Required task: Nothing in the data should change when you return it, but leave the pictures out.
— start Data lines —
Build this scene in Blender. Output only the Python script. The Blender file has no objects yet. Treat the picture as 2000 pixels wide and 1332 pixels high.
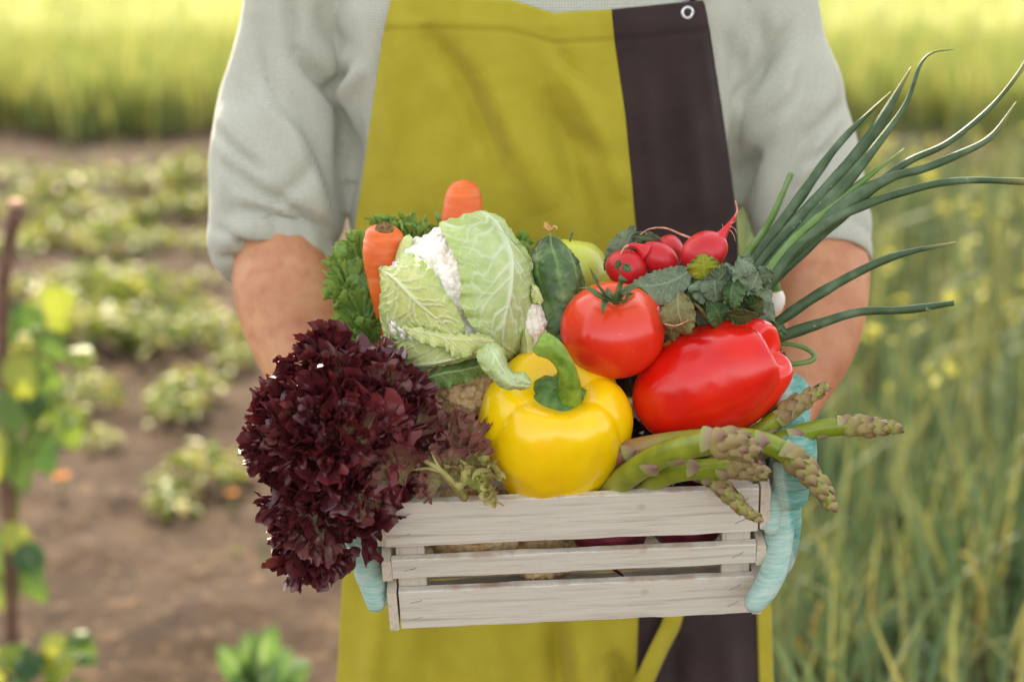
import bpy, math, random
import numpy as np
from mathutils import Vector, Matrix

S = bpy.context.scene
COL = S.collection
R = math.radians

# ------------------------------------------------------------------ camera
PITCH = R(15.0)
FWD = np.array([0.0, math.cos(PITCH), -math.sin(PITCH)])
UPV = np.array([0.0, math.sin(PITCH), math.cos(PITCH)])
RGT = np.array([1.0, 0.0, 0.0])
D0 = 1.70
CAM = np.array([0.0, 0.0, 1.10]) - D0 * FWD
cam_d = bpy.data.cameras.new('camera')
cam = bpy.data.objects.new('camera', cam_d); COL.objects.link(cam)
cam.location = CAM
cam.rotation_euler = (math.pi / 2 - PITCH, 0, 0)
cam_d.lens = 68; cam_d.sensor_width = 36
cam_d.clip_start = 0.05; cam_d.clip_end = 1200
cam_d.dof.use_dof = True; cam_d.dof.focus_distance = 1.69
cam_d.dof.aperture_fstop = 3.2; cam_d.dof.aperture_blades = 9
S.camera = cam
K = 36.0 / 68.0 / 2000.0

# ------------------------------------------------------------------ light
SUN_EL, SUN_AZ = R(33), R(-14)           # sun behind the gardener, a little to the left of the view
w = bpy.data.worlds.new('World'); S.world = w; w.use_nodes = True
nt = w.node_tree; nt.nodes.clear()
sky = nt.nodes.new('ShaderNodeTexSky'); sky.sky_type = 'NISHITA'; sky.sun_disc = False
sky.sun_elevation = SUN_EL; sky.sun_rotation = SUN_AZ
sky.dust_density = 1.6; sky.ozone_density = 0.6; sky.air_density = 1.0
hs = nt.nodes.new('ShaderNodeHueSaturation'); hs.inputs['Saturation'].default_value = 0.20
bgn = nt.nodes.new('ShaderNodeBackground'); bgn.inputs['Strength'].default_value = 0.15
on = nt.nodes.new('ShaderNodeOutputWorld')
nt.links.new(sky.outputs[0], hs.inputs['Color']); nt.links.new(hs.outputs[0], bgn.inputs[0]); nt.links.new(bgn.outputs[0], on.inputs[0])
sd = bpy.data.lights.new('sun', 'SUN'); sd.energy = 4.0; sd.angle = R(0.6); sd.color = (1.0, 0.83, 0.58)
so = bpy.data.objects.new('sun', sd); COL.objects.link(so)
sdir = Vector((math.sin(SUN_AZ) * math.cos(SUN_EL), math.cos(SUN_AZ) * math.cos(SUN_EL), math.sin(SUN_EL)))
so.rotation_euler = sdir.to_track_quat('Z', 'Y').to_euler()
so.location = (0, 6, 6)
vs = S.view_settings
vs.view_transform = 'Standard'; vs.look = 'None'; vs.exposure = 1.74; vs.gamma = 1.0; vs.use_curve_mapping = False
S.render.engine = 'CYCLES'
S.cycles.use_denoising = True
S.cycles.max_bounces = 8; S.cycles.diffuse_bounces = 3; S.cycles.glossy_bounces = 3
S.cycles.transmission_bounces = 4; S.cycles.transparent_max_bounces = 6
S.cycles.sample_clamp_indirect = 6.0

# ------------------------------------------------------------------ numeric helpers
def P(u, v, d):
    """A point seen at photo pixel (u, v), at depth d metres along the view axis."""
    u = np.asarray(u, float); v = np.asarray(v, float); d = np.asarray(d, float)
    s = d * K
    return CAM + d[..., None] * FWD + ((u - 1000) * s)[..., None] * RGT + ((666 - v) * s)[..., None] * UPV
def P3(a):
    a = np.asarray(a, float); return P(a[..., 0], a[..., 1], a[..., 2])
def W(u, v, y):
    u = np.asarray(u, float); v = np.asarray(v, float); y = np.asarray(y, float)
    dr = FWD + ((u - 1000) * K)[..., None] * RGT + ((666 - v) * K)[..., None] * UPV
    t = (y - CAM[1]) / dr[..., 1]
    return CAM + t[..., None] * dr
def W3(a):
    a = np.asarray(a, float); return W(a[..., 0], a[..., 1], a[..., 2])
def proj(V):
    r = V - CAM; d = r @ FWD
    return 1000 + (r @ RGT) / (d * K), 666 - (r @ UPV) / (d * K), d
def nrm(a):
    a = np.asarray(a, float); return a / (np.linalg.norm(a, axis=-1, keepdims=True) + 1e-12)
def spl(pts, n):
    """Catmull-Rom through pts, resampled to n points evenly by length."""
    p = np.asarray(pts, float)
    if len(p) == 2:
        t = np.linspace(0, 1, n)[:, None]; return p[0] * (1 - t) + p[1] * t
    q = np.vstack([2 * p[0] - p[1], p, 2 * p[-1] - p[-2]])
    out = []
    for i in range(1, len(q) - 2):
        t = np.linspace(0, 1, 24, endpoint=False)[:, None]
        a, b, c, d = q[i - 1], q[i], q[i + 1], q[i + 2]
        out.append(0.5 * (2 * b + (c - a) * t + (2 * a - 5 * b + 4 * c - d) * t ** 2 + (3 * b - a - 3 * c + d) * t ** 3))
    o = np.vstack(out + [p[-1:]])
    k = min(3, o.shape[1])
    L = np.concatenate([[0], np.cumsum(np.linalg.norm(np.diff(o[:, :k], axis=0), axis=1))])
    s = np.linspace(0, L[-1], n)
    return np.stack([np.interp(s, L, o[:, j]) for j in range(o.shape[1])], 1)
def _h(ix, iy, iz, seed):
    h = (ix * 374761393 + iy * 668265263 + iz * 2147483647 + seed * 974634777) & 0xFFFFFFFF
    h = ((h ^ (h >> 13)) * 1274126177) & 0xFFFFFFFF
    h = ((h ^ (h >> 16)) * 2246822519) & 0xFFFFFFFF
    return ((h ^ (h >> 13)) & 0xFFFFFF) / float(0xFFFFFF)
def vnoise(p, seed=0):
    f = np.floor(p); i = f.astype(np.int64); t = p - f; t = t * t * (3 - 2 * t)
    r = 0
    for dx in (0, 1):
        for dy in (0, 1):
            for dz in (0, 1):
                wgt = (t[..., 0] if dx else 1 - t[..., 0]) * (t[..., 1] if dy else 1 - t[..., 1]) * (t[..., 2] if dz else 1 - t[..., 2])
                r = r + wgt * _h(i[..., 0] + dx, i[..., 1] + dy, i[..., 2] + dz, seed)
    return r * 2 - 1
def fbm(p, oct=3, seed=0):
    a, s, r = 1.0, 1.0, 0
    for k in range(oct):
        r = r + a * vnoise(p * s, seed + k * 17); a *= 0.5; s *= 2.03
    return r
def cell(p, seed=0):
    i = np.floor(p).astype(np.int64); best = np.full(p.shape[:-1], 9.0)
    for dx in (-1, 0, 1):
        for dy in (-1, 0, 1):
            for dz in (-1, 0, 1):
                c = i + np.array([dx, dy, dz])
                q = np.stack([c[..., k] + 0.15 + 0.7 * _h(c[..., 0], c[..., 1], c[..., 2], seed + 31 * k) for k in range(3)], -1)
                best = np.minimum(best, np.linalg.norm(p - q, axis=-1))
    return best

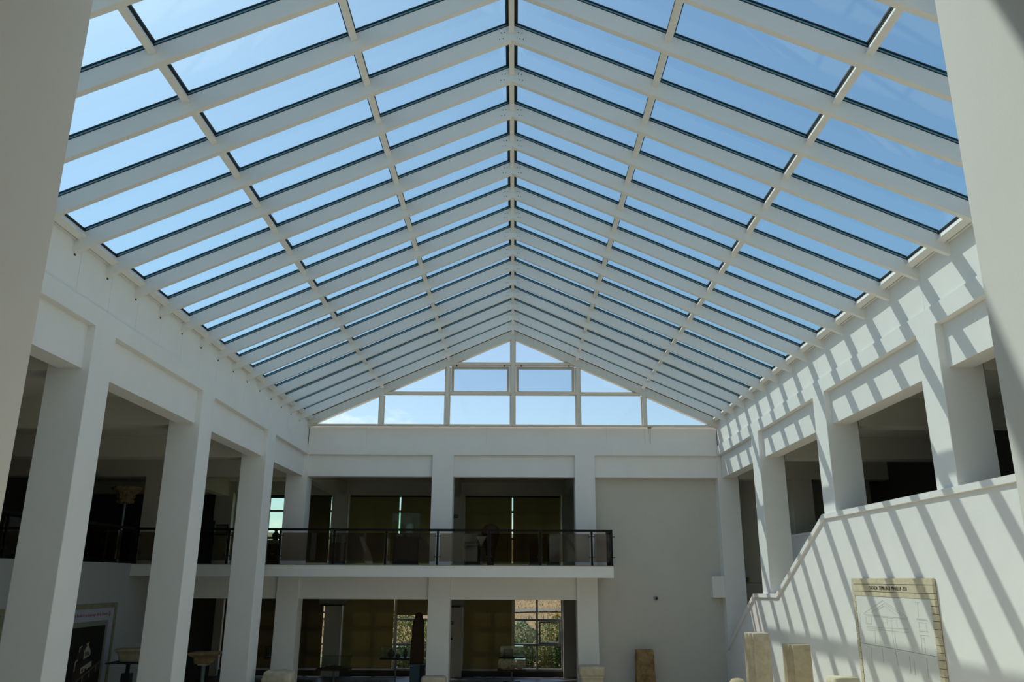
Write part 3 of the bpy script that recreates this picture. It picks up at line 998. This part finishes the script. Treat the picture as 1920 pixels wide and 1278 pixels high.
— end Data lines —
Full answer:
Build this scene in Blender. Output only the Python script. The Blender file has no objects yet. Treat the picture as 2000 pixels wide and 1332 pixels high.
import bpy, math, random
import numpy as np
from mathutils import Vector, Matrix

S = bpy.context.scene
COL = S.collection
R = math.radians

# ------------------------------------------------------------------ camera
PITCH = R(15.0)
FWD = np.array([0.0, math.cos(PITCH), -math.sin(PITCH)])
UPV = np.array([0.0, math.sin(PITCH), math.cos(PITCH)])
RGT = np.array([1.0, 0.0, 0.0])
D0 = 1.70
CAM = np.array([0.0, 0.0, 1.10]) - D0 * FWD
cam_d = bpy.data.cameras.new('camera')
cam = bpy.data.objects.new('camera', cam_d); COL.objects.link(cam)
cam.location = CAM
cam.rotation_euler = (math.pi / 2 - PITCH, 0, 0)
cam_d.lens = 68; cam_d.sensor_width = 36
cam_d.clip_start = 0.05; cam_d.clip_end = 1200
cam_d.dof.use_dof = True; cam_d.dof.focus_distance = 1.69
cam_d.dof.aperture_fstop = 3.2; cam_d.dof.aperture_blades = 9
S.camera = cam
K = 36.0 / 68.0 / 2000.0

# ------------------------------------------------------------------ light
SUN_EL, SUN_AZ = R(33), R(-14)           # sun behind the gardener, a little to the left of the view
w = bpy.data.worlds.new('World'); S.world = w; w.use_nodes = True
nt = w.node_tree; nt.nodes.clear()
sky = nt.nodes.new('ShaderNodeTexSky'); sky.sky_type = 'NISHITA'; sky.sun_disc = False
sky.sun_elevation = SUN_EL; sky.sun_rotation = SUN_AZ
sky.dust_density = 1.6; sky.ozone_density = 0.6; sky.air_density = 1.0
hs = nt.nodes.new('ShaderNodeHueSaturation'); hs.inputs['Saturation'].default_value = 0.20
bgn = nt.nodes.new('ShaderNodeBackground'); bgn.inputs['Strength'].default_value = 0.15
on = nt.nodes.new('ShaderNodeOutputWorld')
nt.links.new(sky.outputs[0], hs.inputs['Color']); nt.links.new(hs.outputs[0], bgn.inputs[0]); nt.links.new(bgn.outputs[0], on.inputs[0])
sd = bpy.data.lights.new('sun', 'SUN'); sd.energy = 4.0; sd.angle = R(0.6); sd.color = (1.0, 0.83, 0.58)
so = bpy.data.objects.new('sun', sd); COL.objects.link(so)
sdir = Vector((math.sin(SUN_AZ) * math.cos(SUN_EL), math.cos(SUN_AZ) * math.cos(SUN_EL), math.sin(SUN_EL)))
so.rotation_euler = sdir.to_track_quat('Z', 'Y').to_euler()
so.location = (0, 6, 6)
vs = S.view_settings
vs.view_transform = 'Standard'; vs.look = 'None'; vs.exposure = 1.74; vs.gamma = 1.0; vs.use_curve_mapping = False
S.render.engine = 'CYCLES'
S.cycles.use_denoising = True
S.cycles.max_bounces = 8; S.cycles.diffuse_bounces = 3; S.cycles.glossy_bounces = 3
S.cycles.transmission_bounces = 4; S.cycles.transparent_max_bounces = 6
S.cycles.sample_clamp_indirect = 6.0

# ------------------------------------------------------------------ numeric helpers
def P(u, v, d):
    """A point seen at photo pixel (u, v), at depth d metres along the view axis."""
    u = np.asarray(u, float); v = np.asarray(v, float); d = np.asarray(d, float)
    s = d * K
    return CAM + d[..., None] * FWD + ((u - 1000) * s)[..., None] * RGT + ((666 - v) * s)[..., None] * UPV
def P3(a):
    a = np.asarray(a, float); return P(a[..., 0], a[..., 1], a[..., 2])
def W(u, v, y):
    u = np.asarray(u, float); v = np.asarray(v, float); y = np.asarray(y, float)
    dr = FWD + ((u - 1000) * K)[..., None] * RGT + ((666 - v) * K)[..., None] * UPV
    t = (y - CAM[1]) / dr[..., 1]
    return CAM + t[..., None] * dr
def W3(a):
    a = np.asarray(a, float); return W(a[..., 0], a[..., 1], a[..., 2])
def proj(V):
    r = V - CAM; d = r @ FWD
    return 1000 + (r @ RGT) / (d * K), 666 - (r @ UPV) / (d * K), d
def nrm(a):
    a = np.asarray(a, float); return a / (np.linalg.norm(a, axis=-1, keepdims=True) + 1e-12)
def spl(pts, n):
    """Catmull-Rom through pts, resampled to n points evenly by length."""
    p = np.asarray(pts, float)
    if len(p) == 2:
        t = np.linspace(0, 1, n)[:, None]; return p[0] * (1 - t) + p[1] * t
    q = np.vstack([2 * p[0] - p[1], p, 2 * p[-1] - p[-2]])
    out = []
    for i in range(1, len(q) - 2):
        t = np.linspace(0, 1, 24, endpoint=False)[:, None]
        a, b, c, d = q[i - 1], q[i], q[i + 1], q[i + 2]
        out.append(0.5 * (2 * b + (c - a) * t + (2 * a - 5 * b + 4 * c - d) * t ** 2 + (3 * b - a - 3 * c + d) * t ** 3))
    o = np.vstack(out + [p[-1:]])
    k = min(3, o.shape[1])
    L = np.concatenate([[0], np.cumsum(np.linalg.norm(np.diff(o[:, :k], axis=0), axis=1))])
    s = np.linspace(0, L[-1], n)
    return np.stack([np.interp(s, L, o[:, j]) for j in range(o.shape[1])], 1)
def _h(ix, iy, iz, seed):
    h = (ix * 374761393 + iy * 668265263 + iz * 2147483647 + seed * 974634777) & 0xFFFFFFFF
    h = ((h ^ (h >> 13)) * 1274126177) & 0xFFFFFFFF
    h = ((h ^ (h >> 16)) * 2246822519) & 0xFFFFFFFF
    return ((h ^ (h >> 13)) & 0xFFFFFF) / float(0xFFFFFF)
def vnoise(p, seed=0):
    f = np.floor(p); i = f.astype(np.int64); t = p - f; t = t * t * (3 - 2 * t)
    r = 0
    for dx in (0, 1):
        for dy in (0, 1):
            for dz in (0, 1):
                wgt = (t[..., 0] if dx else 1 - t[..., 0]) * (t[..., 1] if dy else 1 - t[..., 1]) * (t[..., 2] if dz else 1 - t[..., 2])
                r = r + wgt * _h(i[..., 0] + dx, i[..., 1] + dy, i[..., 2] + dz, seed)
    return r * 2 - 1
def fbm(p, oct=3, seed=0):
    a, s, r = 1.0, 1.0, 0
    for k in range(oct):
        r = r + a * vnoise(p * s, seed + k * 17); a *= 0.5; s *= 2.03
    return r
def cell(p, seed=0):
    i = np.floor(p).astype(np.int64); best = np.full(p.shape[:-1], 9.0)
    for dx in (-1, 0, 1):
        for dy in (-1, 0, 1):
            for dz in (-1, 0, 1):
                c = i + np.array([dx, dy, dz])
                q = np.stack([c[..., k] + 0.15 + 0.7 * _h(c[..., 0], c[..., 1], c[..., 2], seed + 31 * k) for k in range(3)], -1)
                best = np.minimum(best, np.linalg.norm(p - q, axis=-1))
    return best

Write part 3 of the bpy script that recreates this picture. It picks up at line 998. This part finishes the script. Treat the picture as 1920 pixels wide and 1278 pixels high.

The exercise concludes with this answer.